FAMILY VALUES: Rotary district governor R. Shyamsundar (left) welcomes Vijay Amritraj at a seminar on family values on Wednesday night. Actor Crazy Mohan (right) looks on. — Photo: K. Pichumani

CHENNAI: It was a meeting to assess the value of the family in today's context and how to keep the family together.

But then, family was the reason key speakers came late or early for the programme. Family was the reason they were interrupted by their mobiles when they were on the dais. And family was the reason quite a few left the meeting around 9.30 p.m. even before every one on the dais had expressed their views.

"Touch starved"

Psychiatrist Vijay Nagaswami said marriage rested on the four pillars of love, trust, respect and intimacy while the unstated expectation in marriage is unconditional love. When one partner tries to control the other actively or passively, marriage is stressed.
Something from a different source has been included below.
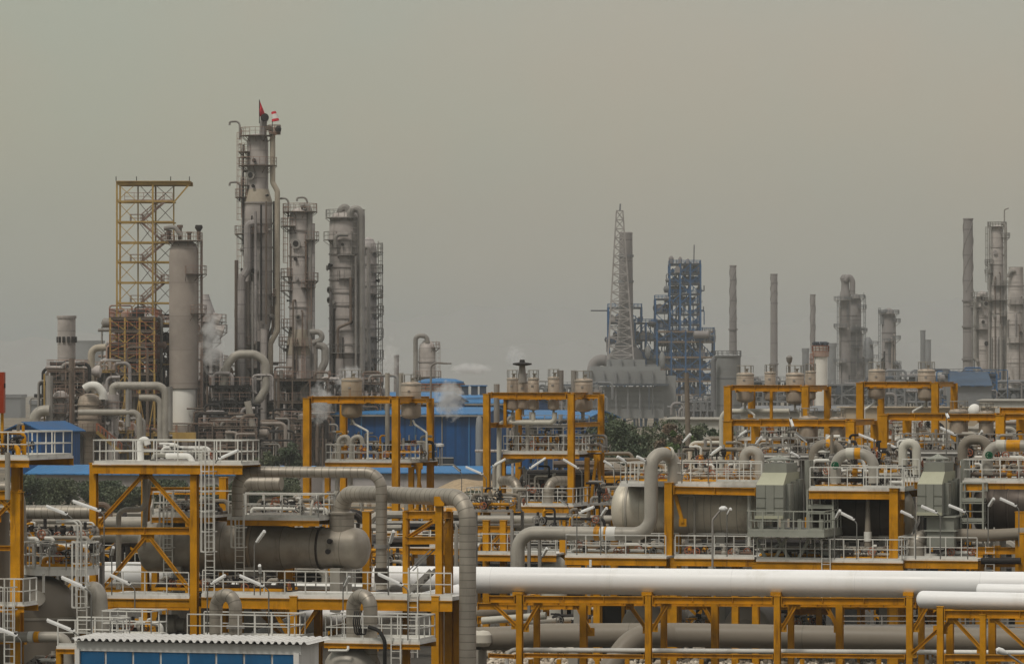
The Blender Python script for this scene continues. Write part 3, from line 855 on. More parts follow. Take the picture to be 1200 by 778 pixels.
# ================================================================== LEFT TRAIN (near)
def build_left_train():
    pl = Plane(228, 203)
    f = Frame('steel_stand', 'tall ochre steel frame with chevron braces and white-railed top deck above the blue cabin', pl, 170)
    for x in (110, 228): f.col(x, 543, 0, .34)
    for x in (110, 228): 
        q = pl.p(x, 543, 0) + pl.v * 7
        f.part('column', MB().hsec(Vector((q.x, q.y, 0)), q, .32, .32, .04, U), yellow)
    f.deck(108, 284, 543, -.3, 2.3, 'FBLR', under=.42)
    f.beamw(pl.p(110, 549, .3), pl.p(110, 549, 6.8)); f.beamw(pl.p(228, 549, .3), pl.p(228, 549, 6.8))
    f.beam(116, 622, 224, None, 0, None, .34, .26)
    f.beam(116, 622, 224, None, 7, None, .34, .26)
    f.brace(168, 556, 117, 612, 0); f.brace(174, 556, 222, 612, 0)
    f.brace(170, 630, 117, 694, 0); f.brace(176, 630, 222, 690, 0)
    for x in (110, 228):
        f.beam(x, 622, x, 622, .2, 6.8, .3, .22) if False else None
    f.ladder(246, 541, 700, -.35 + .1)
    f.beam(116, 706, 224, None, 0, None, .4, .26)
    # pieces of the lower deck
    g = Frame('walkway_deck', 'long low walkway with white rails running below the big stainless drum', pl, 345)
    for x in (345, 511): g.col(x, 699, 0, .36)
    for x in (345, 511): 
        q = pl.p(x, 699, 0) + pl.v * 3.6
        g.part('column', MB().hsec(Vector((q.x, q.y, 0)), q, .34, .34, .04, U), yellow)
    g.deck(236, 530, 697, -.1, 3.6, 'F', under=.5, th=.3)
    g.deck(117, 222, 697, -.1, 3.6, 'F', under=.5, th=.3)
    g.brace(352, 744, 375, 708, .1); g.brace(338, 744, 318, 708, .1); g.brace(500, 708, 514, 745, 1.5)
    g.brace(300, 712, 338, 752, 1.8); g.brace(420, 712, 380, 752, 2.6)
    g.ladder(484, 690, 770, -.2, cage=False)
    # short stair
    sb = MB(); p0 = pl.p(478, 694, 1.2); p1 = pl.p(505, 668, 1.2)
    for k in (0, .8): sb.bar(p0 + pl.v * k, p1 + pl.v * k, .06, .2)
    for i in range(6):
        q = p0.lerp(p1, (i + .5) / 6); sb.box(q + pl.v * .4, (.25, .75, .04), U, V)
    for k in (0, .8): sb.bar(p0 + pl.v * k + ZU, p1 + pl.v * k + ZU, .05)
    g.part('stair', sb, steel_grey)
    h = Frame('drum_top_deck', 'narrow white-railed deck along the top of the big stainless drum', pl, 280, 4)
    h.deck(178, 250, 603, 4.4, 7.4, 'FBL', under=.25, th=.22)
    h.deck(266, 374, 606, 3.6, 6.2, 'FBR', under=.25, th=.24)
    h.ladder(281, 603, 694, 3.4); h.ladder(197, 602, 694, 4.2)
    for x in (182, 330):
        h.col(x, 612, 7.2, .3, cap=False)
    # big drum
    prof = [(165, 2)] + [(165 + 12 * (1 - math.cos(PI / 2 * k / 6)), 30 * math.sin(PI / 2 * k / 6)) for k in range(1, 7)]
    prof += [(312, 30), (316, 29.5), (346, 23.5), (350, 24)] + [(418 + 15 * math.sin(PI / 2 * k / 7), max(1, 24 * math.cos(PI / 2 * k / 7))) for k in range(0, 8)]
    d = hvessel(pl, 5.5, 165, 433, 641, 31, 'long dull stainless drum with conical neck and domed end, below the thick riser', inox, prof, (215, 300, 400), 'stainless_drum')
    def at(x, dy=0): return d.A + d.ax * ((x - 165) / 268 * d.L) + ZU * dy
    d.part('seam_ring', MB().lathe([(-.09, 30.1 / d.s), (-.09, 31 / d.s), (.09, 31 / d.s), (.09, 30.1 / d.s)], at(300), d.ax, 36, False), rust_stain)
    d.part('seam_ring', MB().lathe([(-.05, 24 / d.s), (-.05, 25.3 / d.s), (.05, 25.3 / d.s), (.05, 24 / d.s)], at(378), d.ax, 36, False), inox_dark)
    for x, y in ((395, 633), (393, 645), (288, 642)):
        c = pl.p(x, y, 5.5) - V * (.92)
        d.part('gauge_nozzle', MB().lathe([(0, .09), (.25, .09), (.25, .13), (.3, .13)], c, -V, 10), steel_dark)
    d.part('nozzle', MB().lathe([(0, .60), (.95, .60), (.95, .66), (1.03, .66), (1.03, .54), (1.1, .45)], Vector((at(401).x, at(401).y, at(401).z + .7)), ZU, 26), clad_pipe)
    for x in (355, 369, 182):
        d.part('hanger', MB().tube([at(x, 1.05) - V * .5, at(x, 1.9) - V * .5, at(x, 2.3) - V * .2], .07, .2, 7), grey_pipe)
    q = at(401)
    # thick riser pipe over the drum
    yb = pl.p(401, 578, 5.5).z
    top = Vector((q.x, q.y, yb))
    e = pl.p(548, 578, 0); e.z = yb
    mid = pl.p(480, 578, 4); mid.z = yb
    pipe('thick clad riser from the stainless drum, crossing to the right and dropping to the ground', [q + ZU * .9, top, Vector((e.x, e.y, yb)), Vector((e.x, e.y, 0))], .40, clad_pipe, 1.1, 24, 'clad_pipe', 'silver clad pipes of the drum deck')
    p0 = pl.p(278, 605, 2.4); p1 = pl.p(278, 552.5, 2.4); p2 = pl.p(447, 552.5, 2.4); p3 = pl.p(447, 690, 2.4)
    p2.z = p1.z
    t = pipe('slimmer clad pipe arching over the drum deck rails, both ends turned down', [p0, p1, p2, p3], .27, clad_pipe, .8, 20, 'clad_pipe', 'silver clad pipes of the drum deck',
             flanges=[(pl.p(447, 640, 2.4), ZU)])
    t.part('reducer', MB().lathe([(0, .2), (.3, .33), (.9, .33), (1.0, .2)], pl.p(447, 688, 2.4), ZU, 18), inox_dark)
    pipe('grey pipe with an offset bend beside the first chevron brace', [pl.p(170, 556, 1.5), pl.p(170, 597, 1.5), pl.p(139, 597, 1.5), pl.p(139, 690, 1.5)], .13, grey_pipe, .4, 12)
    pipe('grey pipe bending up behind the chevron frame', [pl.p(176, 556, 3), pl.p(171, 590, 3), pl.p(168, 640, 3)], .13, grey_pipe, .4, 12)
    pipe('fat clad elbow dropping behind the top of the caged ladder', [pl.p(330, 566, 6.5), pl.p(283, 566, 6.5), pl.p(283, 592, 6.5)], .36, clad_pipe, .6, 16)
    # support trestle under the big clad bend
    k = Frame('pipe_trestle', 'open ochre trestle with clamp holding up the thick clad riser', pl, 500, 1)
    k.col(476, 600, 2.5, .28); k.col(515, 592, .9, .32); k.col(526, 600, 3.4, .34)
    k.beam(476, 603, 515, None, 2.5, .9); k.beam(476, 633, 515, None, 2.5, .9); k.brace(478, 630, 512, 608, 2.5, .9)
    k.beam(515, 603, 526, None, .9, 3.4); k.brace(516, 640, 526, 606, .9, 3.4)
    c = pl.p(517, 587, .9)
    k.part('clamp', MB().box(c, (.5, .7, .44), U, V), yellow)
    # inverted U bends on lower platforms
    for (xa, xb, yt, yb_, b, r, lab) in ((253, 276, 697, 778, -3.2, .31, 'inverted clad U bend standing behind the cabin roof'), (414, 434, 698, 778, -3.6, .33, 'inverted clad U bend rising from the small domed tank')):
        pipe(lab, [pl.p(xa, yb_, b), pl.p(xa, yt, b), pl.p(xb, yt, b - .6), pl.p(xb, yb_, b - .6)], r, clad_pipe, .7, 18, 'bend_pipe', 'inverted U bends',
             flanges=[(pl.p(xb, 734, b - .6), ZU)])
        # black hoses looped beside it
    w = Frame('tank_platform', 'small white-railed platform round the inverted U bend on the domed tank', pl, 436, -4)
    w.deck(380, 492, 750, -5.2, -2.6, 'FBLR', under=.22, th=.25, gap=.9)
    w.col(476, 754, -3, .3)
    w.ladder(464, 749, 800, -5.3, cage=True)
    hb = MB()
    for i in range(4):
        x = 416 + i * 2.4
        hb.tube([pl.p(x, 716, -5), pl.p(x - 2, 728, -5.2), pl.p(x, 742, -5.2), pl.p(x + 5, 744, -5.1), pl.p(x + 6, 734, -5)], .035, .3, 6)
    one('hose', 'bundle of black hoses hanging against the inverted U bend', 'hose', hb, black, loc=pl.p(416, 744, -5))
    one('drain_hose', 'thick black hose hanging over the edge of the small tank platform', 'hose',
        MB().tube([pl.p(432, 734, -5.4), pl.p(444, 738, -5.5), pl.p(451, 750, -5.6), pl.p(451, 790, -5.5)], .09, .5, 8), black)
    c = pl.p(413, 800, -4)
    tk = Thing('domed_tank', 'small grey domed tank under the white platform beside the cabin', 'tank', Vector((c.x, c.y, 0)))
    zt = pl.p(413, 755, -4).z
    rr = 1.3
    tk.part('shell', MB().lathe([(0, rr), (zt - 1.0, rr)] + [(zt - 1.0 + 1.0 * math.sin(PI / 2 * i / 6), max(.05, rr * math.cos(PI / 2 * i / 6))) for i in range(1, 7)], Vector((c.x, c.y, 0)), n=32), grey_pipe)
    tk.part('pipe', MB().tube([pl.p(385, 762, -5.5), pl.p(408, 762, -5.5), pl.p(408, 757, -5.4)], .06, .1, 8), white_rail)
    w2 = Frame('tank_platform', 'long narrow white-railed platform behind the corrugated cabin roof', pl, 280, -3)
    w2.deck(218, 340, 748, -4.6, -2.2, 'FBR', under=.22, th=.25, gap=.9)
    # white sloping pipes under the walkway
    pipe('white pipe sloping up under the walkway behind the inverted U bend', [pl.p(300, 752, 4.3), pl.p(330, 741, 4.4), pl.p(352, 729, 4.6), pl.p(440, 720, 5.4), pl.p(540, 697, 7)], .55, white_pipe, 2, 24, 'white_pipe', 'white product pipes')
    pipe('short white pipe behind the lower chevron brace', [pl.p(100, 675, 9.5), pl.p(222, 675, 9.5)], .72, white_pipe, 1, 26, 'white_pipe', 'white product pipes')
    manifold(pl, 2.0, 176, 232, 541, 24, 'dark and white valves on the top deck of the chevron frame', 11, 2.4, 5, [white_rail, cream_pipe, white_deck])
    pipe('white swan-neck vent on the railed top deck', [pl.p(165, 542, 1.5), pl.p(164, 517, 1.5), pl.p(171, 514, 1.5), pl.p(173, 521, 1.5)], .16, white_deck, .35, 12, 'vent_pipe')
    pipe('white elbow pipe lying on the railed top deck', [pl.p(195, 534, 1.2), pl.p(222, 534, 1.2), pl.p(226, 542, 1.2)], .14, white_deck, .35, 12)
    manifold(pl, 5.2, 292, 380, 604, 26, 'crowded valves on the deck over the stainless drum', 12, 2, 7)
    manifold(pl, 5.2, 186, 256, 602, 22, 'low valves behind the ladder on the drum deck', 13, 2, 4)
    manifold(pl, 1.0, 180, 330, 692, 16, 'dark low valves under the stainless drum', 14, 2.4, 8, [steel_dark, grey_pipe, inox_dark])
    # machinery in the dark below the walkway
    for i, (x0, x1, y0, y1, lab) in enumerate(((186, 216, 712, 745, 'grey pump box standing under the walkway by the cabin'), (130, 165, 712, 760, 'dark pump unit under the chevron frame'))):
        mb = MB(); a = pl.p(x0, y1, 1.5); b_ = pl.p(x1, y0, 1.5)
        c = (a + b_) / 2; w_ = (b_ - a).length * .75
        th = Thing('pump_unit', lab, 'pump', Vector((c.x, c.y, 0)), 'pump units')
        th.part('base', MB().box(Vector((c.x, c.y, a.z / 2)), (w_ * 1.3, 1.6, a.z), U, V), concrete)
        th.part('casing', MB().lathe([(-w_ * .5, .3), (-w_ * .45, .5), (w_ * .2, .5), (w_ * .25, .32), (w_ * .5, .32)], Vector((c.x, c.y, a.z + .55)), U, 16), [grey_pipe, steel_dark][i])
        th.part('bracket', MB().box(Vector((c.x, c.y, a.z + .08)), (w_, 1.0, .16), U, V), steel_dark)
    # extra inner steel of the unit behind the drum
    r = Frame('inner_stand', 'ochre frame of columns and beams half hidden behind the stainless drum', pl, 172, 8.5)
    for x in (172, 262, 340, 430): r.col(x, 560 if x < 300 else 600, 9, .36)
    r.beam(172, 628, 430, None, 9); r.beam(172, 575, 262, None, 9)
    r.deck(120, 440, 688, 9, 14, 'F', under=.4)

    pl2 = Plane(110, 212)
    for i, (y, x0, x1, r_, mat, lab) in enumerate(((600, 20, 112, .36, clad_pipe, 'grey clad pipe behind the first tube lamp, highest of the three'), (612, 40, 175, .3, grey_pipe, 'grey pipe running level with the upper chevron foot'),
            (629, 60, 190, .28, grey_pipe, 'lowest grey pipe passing behind the round tank platform'))):
        pipe(lab, [pl2.p(x0, y, 6 + i), pl2.p(x1, y, 6 + i)], r_, mat, name='pipe', group='grey level pipes behind the round tank')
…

Trusting a partner as much as one's parent is imperative, he said. In India "children sit squarely" in the marriage denying partners emotional intimacy. Often partners are "touch starved."

Tennis player Vijay Amritraj said he once returned home to spend Christmas with his parents even though it meant giving up a shot at an international title he could have won, he recalled. Spending time with the children and understanding the law that the love of a parent for a child is unconditional was important, he said.

Playwright `Crazy' Mohan, who continues to live in a joint family, said he owed his professional success to the support he received from his grandparents, parents, uncles and aunts. Agreeing that television degraded women to some extent he said: "If we can endure politicians and bad roads why not a wife?" When his wife needed a kidney transplant every one in the family offered to donate the organ.

"She could choose whose kidney she wanted to have," he said.

Bharatanatyam exponent Parvathy Balasubramanian drove home the message that even children are aware of the changing family values.

Her students presented a skit on how a woman from a staunch Brahmin family and a fortune-teller from Karaikudi looked at the changes technology had wrought on families.

Good citizens

The dancer said family values such as duty and responsibility were ingrained in us, which made us good citizens.

She said technology was only a tool and it should not rule our lives.

Trust between family members was now eroded because family members did not have enough time to spend with one another, she said.

The programme, held on Wednesday, was organised by Rotary International District 3230.